The Jewish Synagogue, in Blucher Street, top of Severn Street, was built in 1856, to supply the place of a smaller synagogue in Severn Street. It cost upwards of £8,000.
The New Church, or Swedenborgians, had for their first chapel the one in Newhall Street (now occupied by the Baptists, q.v.) then, in 1830, removed to a new chapel in Summer Lane, and subsequently, in 1875, to an elegant church, a little way over the Borough boundary, in Wretham Road (Soho Hill).
The Welsh Calvinistic Methodists, who have a chapel in Granville Street (Bath Row), and another in Hockley Hill, just over the Borough boundary.
The Welsh Congregationalists have a chapel in Wheeler Street.
Roman Catholics.—There is no record of any Roman Catholic place of worship in Birmingham from the Reformation until the publication, by James the Second, of the illegal Declaration of Indulgence in 1687. In that year the foundation of a church and convent, dedicated to St. Mary Magdalene, was laid near the street still called Masshouse Lane, and probably on the site of the present Church of St. Bartholomew (q.v.). It was scarcely built when it was pulled down at the Revolution of 1688. The priests (who were of the order of St. Francis) removed to a farm house in a lane near Harborne, the approach to which, at the top of Richmond Hill Road, Edgbaston, was known as Masshouse Lane.
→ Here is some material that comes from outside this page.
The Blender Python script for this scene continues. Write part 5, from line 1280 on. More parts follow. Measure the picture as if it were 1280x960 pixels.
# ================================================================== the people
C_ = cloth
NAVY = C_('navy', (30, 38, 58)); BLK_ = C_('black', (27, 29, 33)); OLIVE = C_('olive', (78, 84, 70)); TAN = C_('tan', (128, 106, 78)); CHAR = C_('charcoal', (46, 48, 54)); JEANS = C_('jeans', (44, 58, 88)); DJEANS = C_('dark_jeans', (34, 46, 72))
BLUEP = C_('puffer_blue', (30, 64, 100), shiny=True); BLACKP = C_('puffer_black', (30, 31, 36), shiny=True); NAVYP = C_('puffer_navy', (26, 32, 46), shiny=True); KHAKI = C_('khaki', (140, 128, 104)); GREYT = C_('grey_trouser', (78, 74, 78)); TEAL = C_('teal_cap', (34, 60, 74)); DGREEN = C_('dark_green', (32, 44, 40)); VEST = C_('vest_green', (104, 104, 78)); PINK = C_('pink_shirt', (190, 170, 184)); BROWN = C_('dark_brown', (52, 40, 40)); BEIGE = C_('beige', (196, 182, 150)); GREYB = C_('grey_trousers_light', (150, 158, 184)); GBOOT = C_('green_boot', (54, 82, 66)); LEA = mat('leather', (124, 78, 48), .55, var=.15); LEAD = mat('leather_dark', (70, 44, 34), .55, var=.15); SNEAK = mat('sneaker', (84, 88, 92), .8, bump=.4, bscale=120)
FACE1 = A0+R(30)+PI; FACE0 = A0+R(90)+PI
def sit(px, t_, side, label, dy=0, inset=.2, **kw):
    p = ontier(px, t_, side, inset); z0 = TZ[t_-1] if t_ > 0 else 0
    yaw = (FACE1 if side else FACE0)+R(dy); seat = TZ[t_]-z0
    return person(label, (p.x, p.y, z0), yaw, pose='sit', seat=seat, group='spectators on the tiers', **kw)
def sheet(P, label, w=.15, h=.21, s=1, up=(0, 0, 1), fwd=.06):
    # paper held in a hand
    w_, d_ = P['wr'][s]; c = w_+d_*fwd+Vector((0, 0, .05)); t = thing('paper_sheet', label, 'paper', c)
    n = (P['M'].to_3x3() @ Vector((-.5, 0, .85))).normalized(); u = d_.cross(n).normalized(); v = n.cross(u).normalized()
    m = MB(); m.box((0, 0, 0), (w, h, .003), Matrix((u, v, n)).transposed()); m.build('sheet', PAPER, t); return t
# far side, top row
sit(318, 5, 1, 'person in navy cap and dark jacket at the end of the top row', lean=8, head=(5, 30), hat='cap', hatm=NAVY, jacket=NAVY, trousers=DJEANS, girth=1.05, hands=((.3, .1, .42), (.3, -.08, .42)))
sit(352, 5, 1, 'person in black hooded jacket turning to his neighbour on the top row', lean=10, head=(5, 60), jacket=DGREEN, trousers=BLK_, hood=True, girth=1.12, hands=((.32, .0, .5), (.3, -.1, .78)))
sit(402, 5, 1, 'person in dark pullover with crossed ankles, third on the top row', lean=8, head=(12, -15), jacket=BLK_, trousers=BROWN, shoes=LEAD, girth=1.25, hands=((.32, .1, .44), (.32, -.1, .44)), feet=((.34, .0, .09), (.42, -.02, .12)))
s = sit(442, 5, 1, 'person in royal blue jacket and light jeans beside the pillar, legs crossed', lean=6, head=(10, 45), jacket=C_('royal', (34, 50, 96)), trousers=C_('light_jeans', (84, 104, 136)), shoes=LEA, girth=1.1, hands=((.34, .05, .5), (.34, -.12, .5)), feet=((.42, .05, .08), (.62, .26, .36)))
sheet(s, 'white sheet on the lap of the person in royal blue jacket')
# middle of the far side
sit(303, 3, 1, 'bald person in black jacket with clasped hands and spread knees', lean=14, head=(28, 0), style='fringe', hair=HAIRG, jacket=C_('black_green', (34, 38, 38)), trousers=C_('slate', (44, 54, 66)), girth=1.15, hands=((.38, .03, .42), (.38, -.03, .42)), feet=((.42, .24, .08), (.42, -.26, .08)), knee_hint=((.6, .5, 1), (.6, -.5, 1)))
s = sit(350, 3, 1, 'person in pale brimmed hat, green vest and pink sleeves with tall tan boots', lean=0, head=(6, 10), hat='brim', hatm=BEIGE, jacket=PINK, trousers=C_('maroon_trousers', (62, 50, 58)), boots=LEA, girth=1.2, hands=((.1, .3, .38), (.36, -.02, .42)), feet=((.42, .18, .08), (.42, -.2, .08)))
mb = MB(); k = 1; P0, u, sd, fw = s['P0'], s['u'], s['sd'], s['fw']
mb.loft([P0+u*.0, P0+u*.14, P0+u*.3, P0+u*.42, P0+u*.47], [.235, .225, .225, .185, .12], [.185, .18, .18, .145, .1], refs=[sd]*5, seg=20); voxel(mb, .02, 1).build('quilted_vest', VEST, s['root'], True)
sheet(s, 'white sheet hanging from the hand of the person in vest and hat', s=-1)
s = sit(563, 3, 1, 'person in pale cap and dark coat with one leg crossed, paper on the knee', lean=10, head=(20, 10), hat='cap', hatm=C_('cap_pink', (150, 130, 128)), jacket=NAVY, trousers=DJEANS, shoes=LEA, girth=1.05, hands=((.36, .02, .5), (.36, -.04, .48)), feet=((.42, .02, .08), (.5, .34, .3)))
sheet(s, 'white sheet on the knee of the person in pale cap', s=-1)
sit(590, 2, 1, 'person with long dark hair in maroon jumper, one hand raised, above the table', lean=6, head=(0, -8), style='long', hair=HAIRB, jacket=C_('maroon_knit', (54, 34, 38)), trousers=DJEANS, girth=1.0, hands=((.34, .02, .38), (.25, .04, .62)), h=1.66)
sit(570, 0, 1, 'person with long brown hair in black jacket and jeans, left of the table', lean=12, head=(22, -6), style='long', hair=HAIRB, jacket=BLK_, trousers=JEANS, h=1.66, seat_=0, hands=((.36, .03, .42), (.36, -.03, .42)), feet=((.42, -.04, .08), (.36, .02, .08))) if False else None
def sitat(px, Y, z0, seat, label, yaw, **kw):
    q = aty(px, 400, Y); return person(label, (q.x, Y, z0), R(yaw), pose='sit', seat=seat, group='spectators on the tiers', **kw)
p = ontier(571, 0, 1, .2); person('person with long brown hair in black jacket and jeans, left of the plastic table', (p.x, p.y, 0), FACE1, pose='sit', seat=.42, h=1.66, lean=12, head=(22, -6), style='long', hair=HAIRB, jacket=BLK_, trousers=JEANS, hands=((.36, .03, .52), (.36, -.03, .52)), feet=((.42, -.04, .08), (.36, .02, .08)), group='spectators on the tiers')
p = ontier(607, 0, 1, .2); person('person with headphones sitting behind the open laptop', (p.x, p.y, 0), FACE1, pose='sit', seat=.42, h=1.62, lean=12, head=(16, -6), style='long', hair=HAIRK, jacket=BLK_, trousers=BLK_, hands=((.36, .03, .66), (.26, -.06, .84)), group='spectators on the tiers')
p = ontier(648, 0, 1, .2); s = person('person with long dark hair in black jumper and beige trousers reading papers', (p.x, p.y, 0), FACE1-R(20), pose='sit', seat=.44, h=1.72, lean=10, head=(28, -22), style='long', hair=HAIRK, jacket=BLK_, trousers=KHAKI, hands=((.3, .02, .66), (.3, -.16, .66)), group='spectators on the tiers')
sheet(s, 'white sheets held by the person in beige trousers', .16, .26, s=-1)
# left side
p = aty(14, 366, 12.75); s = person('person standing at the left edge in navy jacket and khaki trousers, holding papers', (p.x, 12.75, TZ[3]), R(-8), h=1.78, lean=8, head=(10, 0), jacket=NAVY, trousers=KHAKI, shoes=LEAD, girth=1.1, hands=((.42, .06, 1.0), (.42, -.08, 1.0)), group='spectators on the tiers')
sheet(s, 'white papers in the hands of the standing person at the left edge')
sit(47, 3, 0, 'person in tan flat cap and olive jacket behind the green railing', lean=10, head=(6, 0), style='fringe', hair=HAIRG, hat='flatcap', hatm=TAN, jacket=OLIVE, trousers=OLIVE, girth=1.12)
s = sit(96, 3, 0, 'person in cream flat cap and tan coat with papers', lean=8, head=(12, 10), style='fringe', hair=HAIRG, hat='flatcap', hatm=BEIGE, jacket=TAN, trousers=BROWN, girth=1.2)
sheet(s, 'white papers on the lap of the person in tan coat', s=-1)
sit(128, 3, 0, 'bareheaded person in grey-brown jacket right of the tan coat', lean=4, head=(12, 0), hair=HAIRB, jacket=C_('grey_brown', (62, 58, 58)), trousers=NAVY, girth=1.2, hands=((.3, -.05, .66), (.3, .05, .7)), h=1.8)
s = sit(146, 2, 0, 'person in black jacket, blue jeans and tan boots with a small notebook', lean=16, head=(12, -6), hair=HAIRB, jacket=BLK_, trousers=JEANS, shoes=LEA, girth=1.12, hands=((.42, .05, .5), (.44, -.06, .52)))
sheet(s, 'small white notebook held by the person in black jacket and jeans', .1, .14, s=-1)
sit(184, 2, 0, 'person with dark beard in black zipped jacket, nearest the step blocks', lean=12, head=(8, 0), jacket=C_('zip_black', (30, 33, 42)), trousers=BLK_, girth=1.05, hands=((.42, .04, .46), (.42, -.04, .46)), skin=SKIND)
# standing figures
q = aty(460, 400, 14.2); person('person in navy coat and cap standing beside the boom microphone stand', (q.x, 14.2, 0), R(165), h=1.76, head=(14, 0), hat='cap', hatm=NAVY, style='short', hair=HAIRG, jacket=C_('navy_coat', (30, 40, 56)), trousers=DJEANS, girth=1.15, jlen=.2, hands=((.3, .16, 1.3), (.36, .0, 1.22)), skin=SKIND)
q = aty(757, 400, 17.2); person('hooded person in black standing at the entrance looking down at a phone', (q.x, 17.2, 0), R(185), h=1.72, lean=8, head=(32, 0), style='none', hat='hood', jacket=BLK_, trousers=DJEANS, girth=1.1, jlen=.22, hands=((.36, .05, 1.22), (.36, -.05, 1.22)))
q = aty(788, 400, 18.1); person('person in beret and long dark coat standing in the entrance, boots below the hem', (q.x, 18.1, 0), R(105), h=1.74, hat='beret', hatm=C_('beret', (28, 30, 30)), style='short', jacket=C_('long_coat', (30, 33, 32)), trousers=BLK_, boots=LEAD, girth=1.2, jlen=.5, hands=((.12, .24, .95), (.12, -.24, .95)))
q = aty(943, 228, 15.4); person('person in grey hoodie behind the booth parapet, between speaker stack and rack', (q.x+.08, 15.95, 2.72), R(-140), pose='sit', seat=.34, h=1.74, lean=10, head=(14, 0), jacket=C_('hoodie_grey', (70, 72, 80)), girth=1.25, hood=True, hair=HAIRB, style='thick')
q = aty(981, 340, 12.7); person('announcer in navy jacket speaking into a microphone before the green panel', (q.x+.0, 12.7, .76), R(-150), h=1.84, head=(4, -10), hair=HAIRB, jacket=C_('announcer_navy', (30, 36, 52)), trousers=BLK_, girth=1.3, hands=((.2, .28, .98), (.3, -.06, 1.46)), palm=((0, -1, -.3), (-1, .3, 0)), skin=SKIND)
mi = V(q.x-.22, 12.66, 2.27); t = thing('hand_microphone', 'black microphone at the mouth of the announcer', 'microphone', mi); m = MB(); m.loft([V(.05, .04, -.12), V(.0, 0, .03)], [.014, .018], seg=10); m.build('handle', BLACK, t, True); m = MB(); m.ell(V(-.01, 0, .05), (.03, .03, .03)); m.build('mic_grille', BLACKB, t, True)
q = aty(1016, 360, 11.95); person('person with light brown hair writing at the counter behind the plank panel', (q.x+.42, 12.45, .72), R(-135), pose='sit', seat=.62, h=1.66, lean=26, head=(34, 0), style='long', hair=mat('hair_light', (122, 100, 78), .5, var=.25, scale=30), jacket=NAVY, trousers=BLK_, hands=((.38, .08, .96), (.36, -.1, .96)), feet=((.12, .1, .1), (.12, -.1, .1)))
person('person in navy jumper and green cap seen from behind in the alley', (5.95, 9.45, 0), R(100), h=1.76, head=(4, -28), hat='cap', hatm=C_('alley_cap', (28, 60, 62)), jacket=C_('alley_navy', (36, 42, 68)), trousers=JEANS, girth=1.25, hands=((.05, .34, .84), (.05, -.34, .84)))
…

The first chapel in the town was the one dedicated to St. Peter, in St. Peter’s Place, a little way out of Broad Street, built in 1786, and a burial ground and schools added and subsequently enlarged.
The next was a chapel in Shadwell Street, built in 1809, and dedicated to St. Chad, which afterwards gave place to St. Chad’s Cathedral, Bath Street, built after the designs of A. Welby Pugin at a cost of £60,000, and consecrated June 22, 1841.
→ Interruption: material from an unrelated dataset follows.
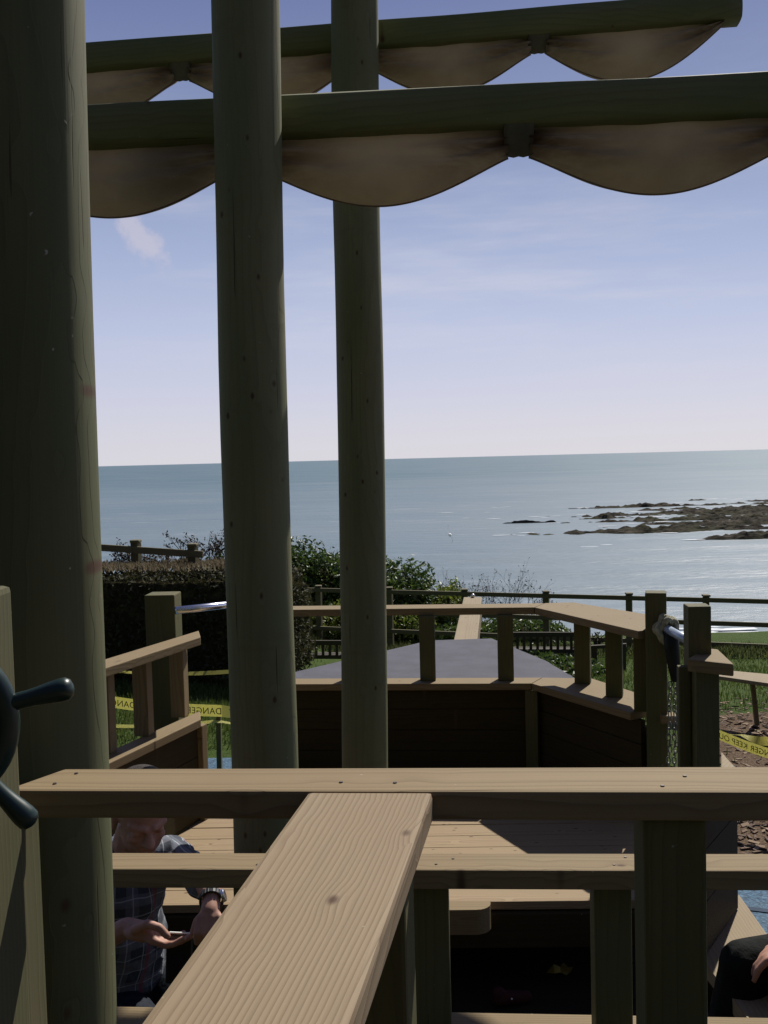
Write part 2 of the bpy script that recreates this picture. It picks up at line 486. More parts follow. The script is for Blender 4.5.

St. Anne’s, Alcester Street, was originally a distillery, and was acquired by the Fathers of the Oratory of St. Philip Neri, of whom John Henry (now Cardinal) Newman was one. In 1852, the Fathers removed to the Hagley Road (q.v.), and St. Anne’s became a secular mission.
Church of the Immaculate Conception, Hagley Road, Edgbaston. Here, in addition to the Church, is a residence for the Fathers of the Order of St. Philip Neri, and a school for the education of the sons of the Catholic gentry. It is interesting to every educated man as having been for more than a quarter of a century the abode of John Henry (Cardinal) Newman.